1. The amount to be paid by the employees will be:

a) Until December 31 2007, 7.25% from their salaries
b) From January 1, 2008 until December 2010, 8% from their salaries
c) From January 1, 2011 until December 31 2012, 9% from their salaries
d) Starting January 1, 2013 9.75% from their salaries

2. The amount to be paid by the employers:

a) Until December 31 2007, 10.75% of the employee salary.
b) From January 1, 2008 until December 2010, 11.50% of the employee salary.
c) From January 1, 2011 until December 31 2012, 12.00 of the employee salary.
d) Starting January 1, 2013 12.25% of the employee salary.

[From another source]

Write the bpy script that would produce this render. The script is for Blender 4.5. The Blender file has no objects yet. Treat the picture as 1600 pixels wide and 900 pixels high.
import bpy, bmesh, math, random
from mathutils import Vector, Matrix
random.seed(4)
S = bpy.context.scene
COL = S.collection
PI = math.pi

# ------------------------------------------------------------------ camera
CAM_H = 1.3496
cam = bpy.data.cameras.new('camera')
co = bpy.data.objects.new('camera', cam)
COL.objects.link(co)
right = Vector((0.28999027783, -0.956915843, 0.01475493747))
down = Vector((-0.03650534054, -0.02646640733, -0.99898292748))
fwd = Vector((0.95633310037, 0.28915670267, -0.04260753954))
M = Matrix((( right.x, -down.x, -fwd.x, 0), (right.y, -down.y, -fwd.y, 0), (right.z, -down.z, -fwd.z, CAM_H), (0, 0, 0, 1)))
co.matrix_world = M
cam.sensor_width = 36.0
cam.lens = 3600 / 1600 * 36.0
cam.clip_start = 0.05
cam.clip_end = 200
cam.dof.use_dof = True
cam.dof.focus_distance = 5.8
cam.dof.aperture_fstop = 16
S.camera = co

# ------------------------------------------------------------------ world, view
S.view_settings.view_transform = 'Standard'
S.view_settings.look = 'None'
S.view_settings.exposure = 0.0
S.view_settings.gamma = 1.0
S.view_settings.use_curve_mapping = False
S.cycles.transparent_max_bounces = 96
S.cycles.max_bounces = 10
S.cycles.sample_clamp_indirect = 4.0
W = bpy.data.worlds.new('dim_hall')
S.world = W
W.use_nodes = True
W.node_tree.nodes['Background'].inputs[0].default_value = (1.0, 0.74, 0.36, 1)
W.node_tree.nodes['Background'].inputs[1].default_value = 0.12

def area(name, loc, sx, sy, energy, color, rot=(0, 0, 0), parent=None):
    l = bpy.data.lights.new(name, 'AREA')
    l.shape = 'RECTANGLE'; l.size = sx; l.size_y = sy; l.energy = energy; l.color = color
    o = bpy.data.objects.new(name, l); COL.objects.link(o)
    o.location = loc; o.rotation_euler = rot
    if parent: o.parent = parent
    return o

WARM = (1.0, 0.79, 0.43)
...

3. The amount that will be paid by independent workers will be:

a) From January 1 to December 31, 2007 9.5% of their annual fees considered the base for the social security tax.
b) From January 1, 2008 until December 2010, 11% of their annual fees considered the base for the social security tax.
c) From January 1, 2011 until December 31 2012, 12.50% of their annual fees considered the base for the social security tax.
d) Starting January 1, 2013 13.50% of their annual fees considered the base for the social security tax.

The contribution for the "XIII Month" will remain 7.25% employee and 10.75% employer.

Note that the social security tax does not stop at any range the way it does in the U.S, it applies to the salary concept all the way, but there are "other ways" to show this to the government and the social security that the law allows you to use so you avoid paying too much Social Security Tax. This can all be part of the Tax Package that we at Panama Tax Advisors can offer as the solution to minimize your taxes.

CONCLUSION

Like many countries, Panama has too many taxes. We have provided you with a basic understanding of the types of taxes in Panama. We included certain exceptions, exemptions, and tax saving tips. However, this is only a layman's guide. You must use a qualified Panamanian tax lawyer or accountant before relying on this information or planning any tax saving strategies.